Jet streams in the upper troposphere usually reach their maximum on the western side of the oceanic basins where the land-sea thermal contrasts are the strongest. East of the same basins, synoptic eddies get larger amplitude and feedback onto the jet streams. This feedback is characterized by the breaking of Rossby waves in the upper troposphere and plays a crucial role in the low-frequency atmospheric variability like the North Atlantic Oscillation (NAO  ).
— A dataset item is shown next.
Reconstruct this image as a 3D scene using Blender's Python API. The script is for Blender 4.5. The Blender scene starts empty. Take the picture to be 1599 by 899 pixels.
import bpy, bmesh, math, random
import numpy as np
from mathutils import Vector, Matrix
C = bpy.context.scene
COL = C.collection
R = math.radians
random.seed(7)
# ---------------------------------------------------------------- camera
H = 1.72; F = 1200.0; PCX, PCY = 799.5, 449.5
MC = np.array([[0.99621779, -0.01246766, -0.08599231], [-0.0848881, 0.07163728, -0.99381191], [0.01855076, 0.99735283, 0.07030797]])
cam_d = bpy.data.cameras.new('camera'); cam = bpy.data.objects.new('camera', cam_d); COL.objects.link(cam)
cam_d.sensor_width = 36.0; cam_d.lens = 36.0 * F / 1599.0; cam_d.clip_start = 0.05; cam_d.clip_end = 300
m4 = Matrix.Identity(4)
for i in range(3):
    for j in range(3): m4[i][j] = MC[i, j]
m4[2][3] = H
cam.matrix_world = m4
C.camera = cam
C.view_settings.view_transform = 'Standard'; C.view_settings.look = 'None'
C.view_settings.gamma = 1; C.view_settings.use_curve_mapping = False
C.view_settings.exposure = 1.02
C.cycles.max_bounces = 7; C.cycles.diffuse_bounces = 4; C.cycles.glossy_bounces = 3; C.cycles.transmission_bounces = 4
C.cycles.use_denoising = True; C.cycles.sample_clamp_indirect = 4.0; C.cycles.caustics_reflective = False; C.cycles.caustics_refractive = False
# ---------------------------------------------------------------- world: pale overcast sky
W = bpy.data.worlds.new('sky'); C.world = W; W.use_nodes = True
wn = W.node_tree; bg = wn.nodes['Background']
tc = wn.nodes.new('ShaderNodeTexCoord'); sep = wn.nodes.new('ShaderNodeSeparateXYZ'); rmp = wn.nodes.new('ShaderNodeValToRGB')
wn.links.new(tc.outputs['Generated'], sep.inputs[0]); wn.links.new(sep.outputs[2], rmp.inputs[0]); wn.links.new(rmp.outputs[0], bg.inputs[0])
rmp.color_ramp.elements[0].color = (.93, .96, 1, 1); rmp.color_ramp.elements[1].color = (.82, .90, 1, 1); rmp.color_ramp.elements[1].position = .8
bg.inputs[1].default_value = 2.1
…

Two kinds of wave breaking exist; cyclonic wave-breaking pushing the jet southward and closely linked with the negative phase of the NAO   and anticyclonic wave-breaking shifting the jet poleward and favoring the positive phase.

Results of two simulations using a primitive-equations model without topography and humidity are shown in the figure, one reproducing the process involved during the negative phase of the NAO   (left column) and the other during the positive phase (right column). In the first case, the temperature gradient is maximum at 30°N, it leads quite systematically to cyclonic wave-breaking, the jet is zonally oriented and is maintained at the same latitude as the forcing (30°N) by the storm-track. In the second case, the temperature gradient is maximum at 45°N, the breaking is essentially anticyclonic, the jet is southwest-northeast oriented, and is strongly displaced poleward where eddies are the strongest and where they feedback the most efficiently. In the future, this type of result could allow to better understand the role played by sea surface temperature anomalies in the general atmospheric circulation.

Comparison between two simulations using a dry and aquaplanet version of a primitive-equations model on the sphere in which the temperature is relaxed toward an analytically prescribed field. The latter is composed of a cold anomaly (dashed black contours) located northwest of a warm anomaly (solid black contours) to reproduce the land-sea thermal contrast in winter. The two simulations differ only from the latitude of the restoration-temperature gradient, 30°N (left column) and 45°N (right column). In the upper panels, blue contours and red shadings represent respectively the time average of the high-frequency kinetic energy (interval: 10 m2/s2) and of the zonal wind (interval: 10 m/s) at 200 hPa. In the lower panels, shaded areas show the absolute vorticity at 200 hPa at a given time; on the left, we recognize cyclonic wave-breaking, and on the right anticyclonic wave-breaking.